Muslim Brotherhood Fighting With Al Azhar Over Lucrative Sharia Finance
Sure the Islamists may throw around Koran verses and call each other infidels, but as with any other gang, it’s always a matter of following the money.
Islamic theocracy is a way of getting power and money. And it’s all about power and money.
Egypt’s leading Islamic authority Al-Azhar said on Thursday its clerics must be consulted on a law allowing the state to issue Islamic bonds, setting it at odds with the Muslim Brotherhood which drove the legislation through parliament last week.The Muslim Brotherhood is trying to function as the sole Islamic authority in an area where the money is big. Plenty of Al Azhar bigwigs are not thrilled at the idea of the Brotherhood embodying an entire theocracy within its own ranks. And Sharia finance is a lucrative opportunity for the Islamic clerics who approve and oversee it.

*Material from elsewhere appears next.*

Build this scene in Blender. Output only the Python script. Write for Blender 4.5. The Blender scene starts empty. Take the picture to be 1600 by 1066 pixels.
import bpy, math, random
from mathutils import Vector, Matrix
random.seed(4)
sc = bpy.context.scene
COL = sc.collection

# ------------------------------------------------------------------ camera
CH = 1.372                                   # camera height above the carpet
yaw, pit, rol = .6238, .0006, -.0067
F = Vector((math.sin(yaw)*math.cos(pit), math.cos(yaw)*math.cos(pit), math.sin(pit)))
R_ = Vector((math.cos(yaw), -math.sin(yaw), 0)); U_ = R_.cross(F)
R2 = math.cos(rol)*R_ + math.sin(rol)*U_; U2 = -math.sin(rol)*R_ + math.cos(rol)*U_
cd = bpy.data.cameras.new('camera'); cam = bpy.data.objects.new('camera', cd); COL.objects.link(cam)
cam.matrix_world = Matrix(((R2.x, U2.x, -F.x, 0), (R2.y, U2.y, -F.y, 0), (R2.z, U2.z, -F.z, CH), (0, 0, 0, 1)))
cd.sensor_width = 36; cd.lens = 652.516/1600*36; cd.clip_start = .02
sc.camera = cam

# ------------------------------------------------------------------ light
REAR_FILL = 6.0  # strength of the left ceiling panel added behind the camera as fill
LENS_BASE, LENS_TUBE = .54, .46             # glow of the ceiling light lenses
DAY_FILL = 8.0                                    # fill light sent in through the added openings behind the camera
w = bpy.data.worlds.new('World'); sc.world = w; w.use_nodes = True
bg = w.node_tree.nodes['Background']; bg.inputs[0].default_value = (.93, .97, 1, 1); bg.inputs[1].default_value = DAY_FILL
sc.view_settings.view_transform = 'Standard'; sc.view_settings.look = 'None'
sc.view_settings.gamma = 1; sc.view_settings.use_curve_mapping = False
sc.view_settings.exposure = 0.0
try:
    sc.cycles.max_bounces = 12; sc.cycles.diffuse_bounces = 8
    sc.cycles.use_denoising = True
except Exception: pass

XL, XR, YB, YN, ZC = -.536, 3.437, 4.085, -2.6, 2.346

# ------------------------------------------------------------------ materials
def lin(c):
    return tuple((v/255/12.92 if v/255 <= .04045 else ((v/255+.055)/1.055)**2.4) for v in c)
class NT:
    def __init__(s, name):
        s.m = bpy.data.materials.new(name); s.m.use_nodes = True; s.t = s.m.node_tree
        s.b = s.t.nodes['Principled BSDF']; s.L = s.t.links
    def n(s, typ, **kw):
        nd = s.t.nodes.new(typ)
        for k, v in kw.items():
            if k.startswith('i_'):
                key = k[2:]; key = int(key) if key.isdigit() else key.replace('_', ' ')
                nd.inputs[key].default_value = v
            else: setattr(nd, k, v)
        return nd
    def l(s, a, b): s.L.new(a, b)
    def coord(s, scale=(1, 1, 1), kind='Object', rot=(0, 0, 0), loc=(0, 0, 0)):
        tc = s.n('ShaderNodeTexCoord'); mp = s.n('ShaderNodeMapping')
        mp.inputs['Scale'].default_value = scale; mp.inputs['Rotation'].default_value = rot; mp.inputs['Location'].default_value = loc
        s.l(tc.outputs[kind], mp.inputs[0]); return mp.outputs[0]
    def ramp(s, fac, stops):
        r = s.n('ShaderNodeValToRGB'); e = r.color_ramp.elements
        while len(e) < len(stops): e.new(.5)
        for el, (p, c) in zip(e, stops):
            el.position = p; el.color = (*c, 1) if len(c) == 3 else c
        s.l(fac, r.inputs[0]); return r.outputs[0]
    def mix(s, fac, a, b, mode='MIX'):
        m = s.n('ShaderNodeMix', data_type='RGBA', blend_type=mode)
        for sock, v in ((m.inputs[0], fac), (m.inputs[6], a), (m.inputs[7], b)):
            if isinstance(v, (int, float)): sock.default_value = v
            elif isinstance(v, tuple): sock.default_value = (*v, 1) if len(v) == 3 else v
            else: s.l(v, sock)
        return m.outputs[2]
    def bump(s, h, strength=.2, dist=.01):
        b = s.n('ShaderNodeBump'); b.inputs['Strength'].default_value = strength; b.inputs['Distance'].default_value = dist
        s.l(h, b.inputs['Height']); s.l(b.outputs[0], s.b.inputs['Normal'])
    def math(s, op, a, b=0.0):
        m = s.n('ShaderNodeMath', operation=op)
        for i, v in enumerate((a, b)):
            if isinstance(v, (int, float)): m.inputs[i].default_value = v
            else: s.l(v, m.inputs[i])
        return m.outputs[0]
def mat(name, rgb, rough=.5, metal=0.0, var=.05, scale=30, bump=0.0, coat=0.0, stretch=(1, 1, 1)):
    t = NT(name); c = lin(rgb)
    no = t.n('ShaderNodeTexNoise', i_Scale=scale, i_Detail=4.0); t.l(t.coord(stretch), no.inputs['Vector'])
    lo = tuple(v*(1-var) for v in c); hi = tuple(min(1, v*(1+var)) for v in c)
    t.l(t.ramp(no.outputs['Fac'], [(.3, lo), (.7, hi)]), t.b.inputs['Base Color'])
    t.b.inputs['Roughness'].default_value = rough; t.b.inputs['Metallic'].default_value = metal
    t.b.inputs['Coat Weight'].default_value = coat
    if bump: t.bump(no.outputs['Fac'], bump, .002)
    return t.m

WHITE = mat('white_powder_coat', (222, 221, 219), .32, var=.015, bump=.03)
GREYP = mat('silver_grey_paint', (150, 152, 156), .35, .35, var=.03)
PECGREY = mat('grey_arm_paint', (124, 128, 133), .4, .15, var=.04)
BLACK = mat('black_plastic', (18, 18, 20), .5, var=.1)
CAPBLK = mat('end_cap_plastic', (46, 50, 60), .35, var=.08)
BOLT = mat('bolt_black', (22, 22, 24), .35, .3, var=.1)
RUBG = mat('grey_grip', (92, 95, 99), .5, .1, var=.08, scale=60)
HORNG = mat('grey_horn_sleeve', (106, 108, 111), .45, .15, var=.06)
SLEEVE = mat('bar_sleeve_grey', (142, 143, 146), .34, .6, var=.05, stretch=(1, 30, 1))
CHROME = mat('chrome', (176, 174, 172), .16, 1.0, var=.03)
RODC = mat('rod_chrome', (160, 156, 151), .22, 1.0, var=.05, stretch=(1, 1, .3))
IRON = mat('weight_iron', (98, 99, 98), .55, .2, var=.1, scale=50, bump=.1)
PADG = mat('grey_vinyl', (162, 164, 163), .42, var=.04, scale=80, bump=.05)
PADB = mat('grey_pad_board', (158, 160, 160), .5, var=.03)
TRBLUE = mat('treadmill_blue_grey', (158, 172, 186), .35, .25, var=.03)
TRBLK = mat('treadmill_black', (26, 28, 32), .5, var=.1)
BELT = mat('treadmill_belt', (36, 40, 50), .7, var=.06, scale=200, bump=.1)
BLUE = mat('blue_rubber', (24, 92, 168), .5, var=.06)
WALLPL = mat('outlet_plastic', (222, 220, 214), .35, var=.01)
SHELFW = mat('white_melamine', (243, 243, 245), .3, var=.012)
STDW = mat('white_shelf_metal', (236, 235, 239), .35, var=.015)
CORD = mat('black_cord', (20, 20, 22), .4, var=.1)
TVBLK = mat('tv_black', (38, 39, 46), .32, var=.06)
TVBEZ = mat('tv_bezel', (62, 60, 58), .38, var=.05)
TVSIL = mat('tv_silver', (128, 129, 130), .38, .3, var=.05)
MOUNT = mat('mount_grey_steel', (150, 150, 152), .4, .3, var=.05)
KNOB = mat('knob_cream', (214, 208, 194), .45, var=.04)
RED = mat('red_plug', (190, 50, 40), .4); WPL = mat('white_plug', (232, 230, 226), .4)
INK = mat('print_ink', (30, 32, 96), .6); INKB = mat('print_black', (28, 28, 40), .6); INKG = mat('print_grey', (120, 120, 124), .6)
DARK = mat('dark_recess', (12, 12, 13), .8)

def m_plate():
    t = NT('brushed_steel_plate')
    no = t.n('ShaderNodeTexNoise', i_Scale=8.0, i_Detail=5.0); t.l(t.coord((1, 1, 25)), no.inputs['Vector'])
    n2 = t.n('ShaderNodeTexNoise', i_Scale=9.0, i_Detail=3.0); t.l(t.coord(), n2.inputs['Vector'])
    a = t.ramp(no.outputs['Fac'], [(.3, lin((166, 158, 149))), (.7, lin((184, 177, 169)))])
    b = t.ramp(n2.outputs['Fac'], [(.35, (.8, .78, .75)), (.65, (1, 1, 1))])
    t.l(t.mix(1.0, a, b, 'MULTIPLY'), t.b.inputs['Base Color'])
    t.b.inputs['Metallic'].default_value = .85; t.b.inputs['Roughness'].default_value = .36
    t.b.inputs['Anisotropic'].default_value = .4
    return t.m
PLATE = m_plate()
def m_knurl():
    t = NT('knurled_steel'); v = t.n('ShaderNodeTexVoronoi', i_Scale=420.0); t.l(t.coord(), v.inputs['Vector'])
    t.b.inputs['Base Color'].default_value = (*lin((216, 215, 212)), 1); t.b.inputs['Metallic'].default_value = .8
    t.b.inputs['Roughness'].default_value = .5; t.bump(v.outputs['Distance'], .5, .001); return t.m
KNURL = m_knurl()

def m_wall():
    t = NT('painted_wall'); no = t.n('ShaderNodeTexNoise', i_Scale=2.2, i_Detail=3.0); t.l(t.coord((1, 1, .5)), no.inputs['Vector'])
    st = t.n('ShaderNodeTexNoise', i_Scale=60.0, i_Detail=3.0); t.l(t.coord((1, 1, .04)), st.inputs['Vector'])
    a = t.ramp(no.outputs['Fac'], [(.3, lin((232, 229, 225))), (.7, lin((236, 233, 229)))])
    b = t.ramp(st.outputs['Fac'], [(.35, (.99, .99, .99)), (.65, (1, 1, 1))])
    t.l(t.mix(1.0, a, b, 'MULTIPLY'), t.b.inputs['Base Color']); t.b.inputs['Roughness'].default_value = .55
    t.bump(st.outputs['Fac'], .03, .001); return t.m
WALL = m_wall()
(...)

It marks the first time Al-Azhar, a thousand-year-old seat of Islamic learning, has said its Senior Scholars Authority should be consulted on issues pertaining to Islamic law as set out in Egypt’s new, Islamist-tinged constitution.
Al-Azhar’s intervention could set a precedent for clerical oversight of other affairs of state. The Salafi Nour Party has said Al-Azhar must also approve an agreement Egypt is seeking with the International Monetary Fund because it includes a loan upon which Egypt will pay interest.

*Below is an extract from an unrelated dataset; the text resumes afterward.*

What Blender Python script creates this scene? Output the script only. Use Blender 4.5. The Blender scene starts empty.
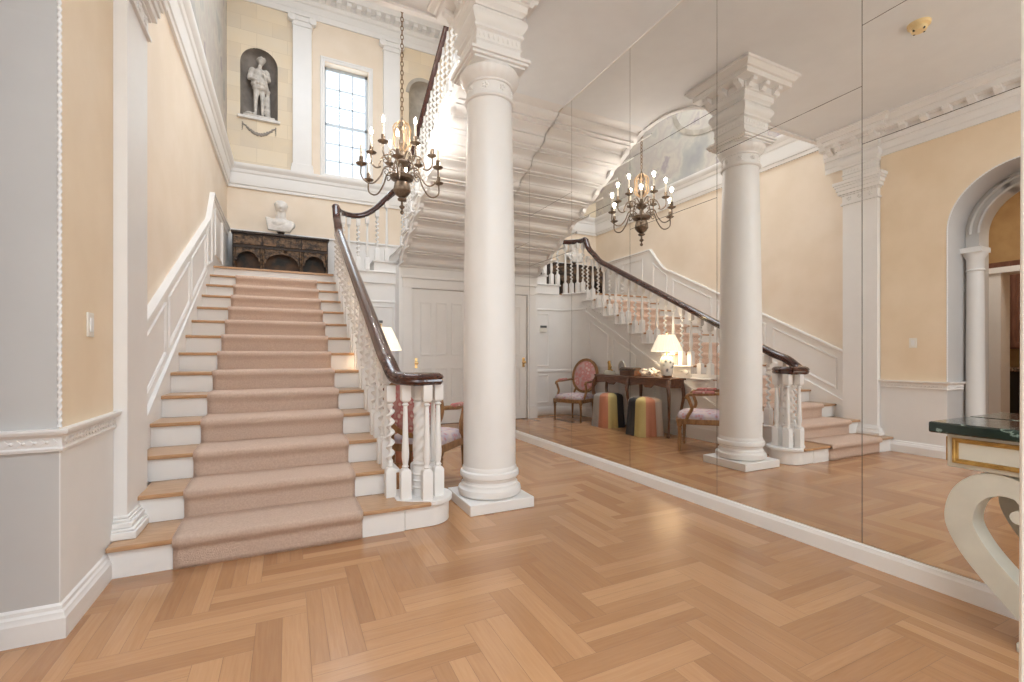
import bpy, bmesh, math, random
from mathutils import Vector, Matrix
random.seed(7)
PI = math.pi
sc = bpy.context.scene
COL = sc.collection

# ------------------------------------------------------------------ mesh builder
class MB:
    def __init__(s): s.v = []; s.f = []; s.m = []; s.cur = 0
    def add(s, vs, fs):
        o = len(s.v); s.v += [tuple(p) for p in vs]
        s.f += [tuple(i + o for i in f) for f in fs]; s.m += [s.cur] * len(fs); return s
    def box(s, x0, x1, y0, y1, z0, z1):
        vs = [(x, y, z) for z in (z0, z1) for y in (y0, y1) for x in (x0, x1)]
        return s.add(vs, [(0, 2, 3, 1), (4, 5, 7, 6), (0, 1, 5, 4), (2, 6, 7, 3), (0, 4, 6, 2), (1, 3, 7, 5)])
    def obox(s, c, ax, ay, az, hx, hy, hz):
        c, ax, ay, az = Vector(c), Vector(ax).normalized(), Vector(ay).normalized(), Vector(az).normalized()
        vs = [c + ax * a * hx + ay * b * hy + az * d * hz for d in (-1, 1) for b in (-1, 1) for a in (-1, 1)]
        return s.add(vs, [(0, 2, 3, 1), (4, 5, 7, 6), (0, 1, 5, 4), (2, 6, 7, 3), (0, 4, 6, 2), (1, 3, 7, 5)])
    def prism(s, poly, axis, a, b):
        """poly in 2D; axis 'x': (y,z); 'y': (x,z); 'z': (x,y)"""
        def P(p, t):
            if axis == 'x': return (t, p[0], p[1])
            if axis == 'y': return (p[0], t, p[1])
            return (p[0], p[1], t)
        n = len(poly)
        vs = [P(p, a) for p in poly] + [P(p, b) for p in poly]
        fs = [tuple(range(n - 1, -1, -1)), tuple(range(n, 2 * n))]
        fs += [(i, (i + 1) % n, n + (i + 1) % n, n + i) for i in range(n)]
        return s.add(vs, fs)
    def lathe(s, prof, c=(0, 0, 0), seg=24, fn=None, cap=True):
        n = len(prof); vs = []; fs = []
        for (r, z) in prof:
            for k in range(seg):
                t = 2 * PI * k / seg
                rr = r * (fn(t, z) if fn else 1)
                vs.append((c[0] + rr * math.cos(t), c[1] + rr * math.sin(t), c[2] + z))
        for i in range(n - 1):
            for k in range(seg):
                k2 = (k + 1) % seg
                fs.append((i * seg + k, i * seg + k2, (i + 1) * seg + k2, (i + 1) * seg + k))
        if cap:
            fs.append(tuple(range(seg - 1, -1, -1))); fs.append(tuple((n - 1) * seg + k for k in range(seg)))
        return s.add(vs, fs)
    def sweep(s, path, prof, up=(0, 0, 1), closed=False, cap=True, scale=None, flat=False):
        """prof: list of (side, up) offsets; path 3-D points"""
        path = [Vector(p) for p in path]; n = len(path); m = len(prof); vs = []; fs = []
        up = Vector(up)
        for i, p in enumerate(path):
            if closed: d0 = (p - path[i - 1]).normalized(); d1 = (path[(i + 1) % n] - p).normalized()
            else:
                d0 = (p - path[i - 1]).normalized() if i else (path[1] - p).normalized()
                d1 = (path[i + 1] - p).normalized() if i < n - 1 else d0
            t = (d0 + d1)
            t = t.normalized() if t.length > 1e-6 else d1
            k = 1 / max(.35, math.sqrt(max(0, (1 + d0.dot(d1)) / 2)))
            sd = t.cross(up)
            sd = sd.normalized() if sd.length > 1e-5 else Vector((1, 0, 0))
            if flat: u = up.normalized(); 
            else: u = sd.cross(t).normalized()
            w = scale[i] if scale else 1
            for (a, b) in prof: vs.append(p + sd * a * w * (k if flat else 1) + u * b * w)
        for i in range(n if closed else n - 1):
            j = (i + 1) % n
            for q in range(m):
                q2 = (q + 1) % m
                fs.append((i * m + q, i * m + q2, j * m + q2, j * m + q))
        if cap and not closed:
            fs.append(tuple(range(m - 1, -1, -1))); fs.append(tuple((n - 1) * m + q for q in range(m)))
        return s.add(vs, fs)
    def tube(s, path, r, seg=8, closed=False, up=(0, 0, 1)):
        rs = r if isinstance(r, (list, tuple)) else [r] * len(path)
        prof = [(math.cos(2 * PI * k / seg), math.sin(2 * PI * k / seg)) for k in range(seg)]
        # pick an up vector that is never parallel to the path
        return s.sweep(path, prof, up, closed, True, rs)
    def ball(s, c, r, seg=12, rings=8, sc=(1, 1, 1)):
        vs = []; fs = []
        for i in range(rings + 1):
            a = PI * i / rings
            for k in range(seg):
                t = 2 * PI * k / seg
                vs.append((c[0] + r * sc[0] * math.sin(a) * math.cos(t), c[1] + r * sc[1] * math.sin(a) * math.sin(t), c[2] - r * sc[2] * math.cos(a)))
        for i in range(rings):
            for k in range(seg):
                k2 = (k + 1) % seg
                fs.append((i * seg + k, i * seg + k2, (i + 1) * seg + k2, (i + 1) * seg + k))
        return s.add(vs, fs)
    def capsule(s, a, ra, b, rb, seg=10):
        a, b = Vector(a), Vector(b); d = (b - a)
        up = (1, 0, 0) if abs(d.normalized().z) > .8 else (0, 0, 1)
        t = d.normalized() if d.length > 1e-6 else Vector((0, 0, 1))
        path = []; rs = []
        for ang in (-85, -60, -30, 0):
            q = math.radians(ang); path.append(a + t * ra * math.sin(q)); rs.append(ra * math.cos(q))
        for ang in (0, 30, 60, 85):
            q = math.radians(ang); path.append(b + t * rb * math.sin(q)); rs.append(rb * math.cos(q))
        if (path[4] - path[3]).length < 1e-5: path[4] = path[4] + t * 1e-4
        return s.tube(path, rs, seg, up=up)
    def ring2d(s, poly, plane, d0, w, h):
        """raised moulding following a closed 2-D polygon; plane(p, t) -> 3-D point at height t above the plane"""
        n = len(poly)
        area = sum(poly[i][0] * poly[(i + 1) % n][1] - poly[(i + 1) % n][0] * poly[i][1] for i in range(n))
        if area < 0: poly = poly[::-1]
        def off(t):
            out = []
            for i in range(n):
                p0, p1, p2 = Vector(poly[i - 1]), Vector(poly[i]), Vector(poly[(i + 1) % n])
                a, b = (p1 - p0).normalized(), (p2 - p1).normalized()
                na, nb = Vector((-a.y, a.x)), Vector((-b.y, b.x))
                m = na + nb; m = m / max(.2, m.dot(na)); out.append(p1 + m * t)
            return out
        prof = [(0, 0), (.12 * w, h), (.4 * w, h), (.55 * w, .6 * h), (.85 * w, .55 * h), (w, 0)]
        vs = []; fs = []
        for (t, hh) in prof: vs += [plane(p, d0 + hh) for p in off(t)]
        for i in range(len(prof) - 1):
            for k in range(n):
                fs.append((i * n + k, i * n + (k + 1) % n, (i + 1) * n + (k + 1) % n, (i + 1) * n + k))
        return s.add(vs, fs)
    def build(s, name, mats, parent=None, world=True, bevel=0, angle=35, remesh=0, smooth=True):
        me = bpy.data.meshes.new(name)
        off = Vector(parent['_base']) if (parent and world and '_base' in parent) else Vector((0, 0, 0))
        me.from_pydata([Vector(p) - off for p in s.v], [], s.f)
        if not isinstance(mats, (list, tuple)): mats = [mats]
        for m in mats: me.materials.append(m)
        if len(mats) > 1: me.polygons.foreach_set('material_index', s.m)
        bm = bmesh.new(); bm.from_mesh(me)
        bmesh.ops.remove_doubles(bm, verts=bm.verts, dist=1e-6)
        bmesh.ops.recalc_face_normals(bm, faces=bm.faces)
        bm.to_mesh(me); bm.free()
        if smooth:
            me.polygons.foreach_set('use_smooth', [True] * len(me.polygons))
            if not remesh: me.set_sharp_from_angle(angle=math.radians(angle))
        o = bpy.data.objects.new(name, me); COL.objects.link(o)
        if parent:
            o.parent = parent
            if world and '_base' in parent: o['_base'] = tuple(parent['_base'])
        if bevel:
            b = o.modifiers.new('bevel', 'BEVEL'); b.width = bevel; b.segments = 2; b.limit_method = 'ANGLE'; b.angle_limit = math.radians(40)
        if remesh:
            r = o.modifiers.new('remesh', 'REMESH'); r.mode = 'VOXEL'; r.voxel_size = remesh; r.use_smooth_shade = True
            q = o.modifiers.new('smooth', 'SMOOTH'); q.factor = .5; q.iterations = 4
        return o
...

The Islamic bond, or sukuk law, will allow Egypt to issue debt compliant with Islamic principles, allowing the state to tap a new area of finance as President Mohamed Mursi’s administration grapples with an unaffordable budget deficit.

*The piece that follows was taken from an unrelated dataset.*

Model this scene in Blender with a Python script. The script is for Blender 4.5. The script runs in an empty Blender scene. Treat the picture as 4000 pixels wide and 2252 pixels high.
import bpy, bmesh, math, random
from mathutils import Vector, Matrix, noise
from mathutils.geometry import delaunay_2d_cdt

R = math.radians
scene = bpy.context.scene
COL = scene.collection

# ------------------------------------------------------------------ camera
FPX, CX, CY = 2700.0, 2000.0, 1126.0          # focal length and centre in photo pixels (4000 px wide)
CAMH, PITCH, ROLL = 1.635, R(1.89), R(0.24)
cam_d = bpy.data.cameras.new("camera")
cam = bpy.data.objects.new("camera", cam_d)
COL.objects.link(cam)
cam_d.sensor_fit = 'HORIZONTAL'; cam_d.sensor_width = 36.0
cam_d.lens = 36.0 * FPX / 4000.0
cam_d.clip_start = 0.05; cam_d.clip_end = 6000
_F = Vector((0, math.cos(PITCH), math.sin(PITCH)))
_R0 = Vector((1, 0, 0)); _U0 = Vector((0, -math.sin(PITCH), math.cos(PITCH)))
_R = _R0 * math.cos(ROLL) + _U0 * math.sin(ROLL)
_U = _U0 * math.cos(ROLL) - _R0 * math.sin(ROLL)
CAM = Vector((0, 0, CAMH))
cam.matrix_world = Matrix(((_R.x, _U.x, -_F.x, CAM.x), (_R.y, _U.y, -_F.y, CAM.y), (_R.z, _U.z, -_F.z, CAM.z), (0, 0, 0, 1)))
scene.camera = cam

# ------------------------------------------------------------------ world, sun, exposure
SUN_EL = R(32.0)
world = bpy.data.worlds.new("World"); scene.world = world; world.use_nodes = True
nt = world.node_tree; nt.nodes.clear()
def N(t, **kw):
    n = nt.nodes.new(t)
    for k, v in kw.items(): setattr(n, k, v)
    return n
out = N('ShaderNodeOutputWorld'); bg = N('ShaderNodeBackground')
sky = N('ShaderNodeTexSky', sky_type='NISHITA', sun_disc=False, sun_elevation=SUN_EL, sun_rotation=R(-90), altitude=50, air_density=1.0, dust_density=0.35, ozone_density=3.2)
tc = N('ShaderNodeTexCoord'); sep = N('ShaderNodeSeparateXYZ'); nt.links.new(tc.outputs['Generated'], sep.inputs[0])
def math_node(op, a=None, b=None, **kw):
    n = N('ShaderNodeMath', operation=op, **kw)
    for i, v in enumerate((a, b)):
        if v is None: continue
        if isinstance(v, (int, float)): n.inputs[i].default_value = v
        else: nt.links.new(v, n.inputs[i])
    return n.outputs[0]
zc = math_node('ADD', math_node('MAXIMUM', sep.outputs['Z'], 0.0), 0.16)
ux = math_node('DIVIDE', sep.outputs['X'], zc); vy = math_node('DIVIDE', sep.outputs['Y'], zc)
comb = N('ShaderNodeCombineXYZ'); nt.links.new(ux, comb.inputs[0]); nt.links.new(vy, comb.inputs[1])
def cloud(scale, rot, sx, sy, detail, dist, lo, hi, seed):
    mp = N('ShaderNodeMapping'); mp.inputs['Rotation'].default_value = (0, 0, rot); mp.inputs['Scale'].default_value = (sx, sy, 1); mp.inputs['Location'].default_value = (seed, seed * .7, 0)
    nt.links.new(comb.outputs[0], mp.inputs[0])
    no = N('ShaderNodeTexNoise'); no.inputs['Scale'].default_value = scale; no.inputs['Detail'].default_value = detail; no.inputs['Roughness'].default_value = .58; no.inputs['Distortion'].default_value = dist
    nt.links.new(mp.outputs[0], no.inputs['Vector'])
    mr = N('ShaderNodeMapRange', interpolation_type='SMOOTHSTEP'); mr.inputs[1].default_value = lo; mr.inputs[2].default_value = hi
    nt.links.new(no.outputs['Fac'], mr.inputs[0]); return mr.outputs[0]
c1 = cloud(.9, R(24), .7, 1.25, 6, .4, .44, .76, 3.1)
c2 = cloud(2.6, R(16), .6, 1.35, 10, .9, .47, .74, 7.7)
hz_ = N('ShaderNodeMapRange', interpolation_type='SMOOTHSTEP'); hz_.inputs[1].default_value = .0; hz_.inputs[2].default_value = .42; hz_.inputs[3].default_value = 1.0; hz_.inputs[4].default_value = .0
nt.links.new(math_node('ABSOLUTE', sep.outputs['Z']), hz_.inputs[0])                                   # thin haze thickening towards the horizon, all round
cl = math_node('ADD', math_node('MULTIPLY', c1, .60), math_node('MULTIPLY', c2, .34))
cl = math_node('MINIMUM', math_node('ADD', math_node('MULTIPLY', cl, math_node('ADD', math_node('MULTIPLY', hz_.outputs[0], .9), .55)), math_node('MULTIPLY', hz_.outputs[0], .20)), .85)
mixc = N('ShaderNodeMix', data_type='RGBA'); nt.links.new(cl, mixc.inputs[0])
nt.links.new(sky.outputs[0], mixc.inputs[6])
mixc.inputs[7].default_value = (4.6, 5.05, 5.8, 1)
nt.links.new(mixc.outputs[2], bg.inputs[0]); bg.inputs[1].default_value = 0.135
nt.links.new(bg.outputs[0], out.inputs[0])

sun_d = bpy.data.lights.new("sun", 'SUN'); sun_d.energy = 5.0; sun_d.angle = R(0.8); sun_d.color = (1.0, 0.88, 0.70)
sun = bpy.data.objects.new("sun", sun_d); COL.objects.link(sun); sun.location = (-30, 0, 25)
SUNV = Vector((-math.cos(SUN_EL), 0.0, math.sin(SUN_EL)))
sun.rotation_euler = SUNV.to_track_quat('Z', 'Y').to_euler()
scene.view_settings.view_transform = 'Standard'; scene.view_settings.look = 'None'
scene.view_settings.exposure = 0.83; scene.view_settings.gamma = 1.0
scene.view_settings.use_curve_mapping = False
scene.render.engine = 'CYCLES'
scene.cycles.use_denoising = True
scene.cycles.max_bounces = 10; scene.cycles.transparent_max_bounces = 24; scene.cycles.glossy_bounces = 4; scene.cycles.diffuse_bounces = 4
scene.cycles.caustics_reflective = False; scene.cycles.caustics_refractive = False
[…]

The sukuk law has been a source of friction between the Brotherhood, whose Freedom and Justice Party leads the upper house of parliament, and more hardline Islamists who say it should first have been approved by Al-Azhar.
At a meeting on Thursday, Al-Azhar’s Islamic Research Institute chaired by Grand Sheikh Ahmed al-Tayeb said it shared the view that the law should have been referred to the Senior Scholars Authority, in line with the new constitution.
The Muslim Brotherhood is a secret society and a war machine, but like the Nazi Party it is also an oligarchy. Being a Brother can be very profitable, especially with the right connections. And the Brotherhood did not get this far just to take a vow of poverty.
But other Islamists are not about to allow the Brotherhood to build an Islamic economic empire within its own ranks. They don’t want Morsi functioning as another Erdogan.
Still this tiff, like most, can be fixed when the right financial arrangements are made and everyone gets a cut of the loot, while ordinary Egyptians beg for bread.